Morsi vs Shafiq: Where they stand economically

Reuters, Friday 25 May 2012

The Muslim Brotherhood's nominee will likely face off against Mubarak's ex-prime minister for the presidency. But what does this mean for Egypt's economy?

Ahmed Shafiq, Mohammed Morsi
Ahmed Shafiq, Mohamed Morsi (Photo: Ahram file)

The Muslim Brotherhood said on Friday the group's candidate Mohamed Morsi would enter a presidential run-off vote next month with Ahmed Shafiq, the last prime minister to serve under ousted President Hosni Mubarak.

Official results from the first round are not due to be announced until next week but representatives of the candidates are allowed to watch the count enabling them to compile their own tally.
Here are details about their economic programmes:
The Muslim Brotherhood candidate says he would galvanise the private sector to generate growth and jobs, and limit the state's role to basic services, especially education, security, housing, economic infrastructure and health.
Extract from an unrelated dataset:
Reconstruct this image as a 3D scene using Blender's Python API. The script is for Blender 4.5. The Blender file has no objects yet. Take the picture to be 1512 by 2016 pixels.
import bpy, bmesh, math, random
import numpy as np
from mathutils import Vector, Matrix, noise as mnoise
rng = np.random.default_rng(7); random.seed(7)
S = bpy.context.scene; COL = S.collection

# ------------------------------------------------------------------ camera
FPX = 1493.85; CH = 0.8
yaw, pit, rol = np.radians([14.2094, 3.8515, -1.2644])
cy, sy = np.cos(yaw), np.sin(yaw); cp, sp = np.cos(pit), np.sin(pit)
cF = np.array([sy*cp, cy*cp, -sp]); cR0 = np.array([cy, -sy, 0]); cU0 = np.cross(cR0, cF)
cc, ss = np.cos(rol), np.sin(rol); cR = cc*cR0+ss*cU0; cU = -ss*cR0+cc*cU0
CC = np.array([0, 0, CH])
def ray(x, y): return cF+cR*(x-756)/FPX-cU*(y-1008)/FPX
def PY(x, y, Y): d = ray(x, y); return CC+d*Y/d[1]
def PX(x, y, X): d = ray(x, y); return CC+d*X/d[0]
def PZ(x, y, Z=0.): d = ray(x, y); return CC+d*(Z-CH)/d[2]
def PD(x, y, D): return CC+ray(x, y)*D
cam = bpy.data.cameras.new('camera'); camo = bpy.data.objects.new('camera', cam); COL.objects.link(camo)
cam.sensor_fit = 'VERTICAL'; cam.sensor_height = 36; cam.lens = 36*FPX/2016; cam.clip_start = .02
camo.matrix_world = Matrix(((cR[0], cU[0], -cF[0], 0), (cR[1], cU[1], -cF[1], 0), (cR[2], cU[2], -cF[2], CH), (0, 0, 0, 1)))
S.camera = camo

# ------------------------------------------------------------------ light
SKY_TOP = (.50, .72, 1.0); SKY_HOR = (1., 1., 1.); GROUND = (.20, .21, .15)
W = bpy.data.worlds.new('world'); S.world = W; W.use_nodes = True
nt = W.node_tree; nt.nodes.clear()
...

He would also:
* Boost GDP growth to an annual 7 per cent over the four-year presidency, cut inflation to less than 3.5 per cent from 8.8 per cent, lower unemployment to under 7 per cent from nearly 13 per cent.
* Lower domestic and foreign debt by 15 per cent a year, plug the gap in the balance of payments by 2016/17, cut the budget deficit to less than 6 per cent of GDP.
* Have a more independent central bank focusing on price stability and a pound valued on a trade-weighted basis.
* Promote private infrastructure projects - highways, bridges, railways and energy - costing up to $5 billion each and a LE45 billion $7.45 billion) expansion of agriculture.
* Cancel small farmer debts and double the number of Egyptians eligible for social security to 3 million.
* Promote Islamic finance and add Islamic sukuk alongside government bonds. Set up a civil organisation for zika, Islamic tax, to protect the poor. It is not clear if this would be voluntary.
Hosni Mubarak's last prime minister wants a state/private sector partnership, higher foreign investment and a budget deficit of less than 6 percent of GDP by the end of his term.
He would keep the Egyptian pound's exchange rate stable and:
* End energy subsidies to industry, continue to subsidise bread, cooking gas and gasoline for "deserving people", review gas export prices.
* Boost investment in labour-intensive industries, give Arab investors special incentives and provide financial support to small and medium-sized enterprises.
* Develop renewable and nuclear energy, create new residential and industrial cities and water desalination plants.
* Set a minimum wage, help the unemployed and give a pension to every citizen who needs one, double the health budget, extend health insurance to all parts of society, regardless of cost.
* Assure a "fair price" for farm products bought by the state and cancel debts of small farmers.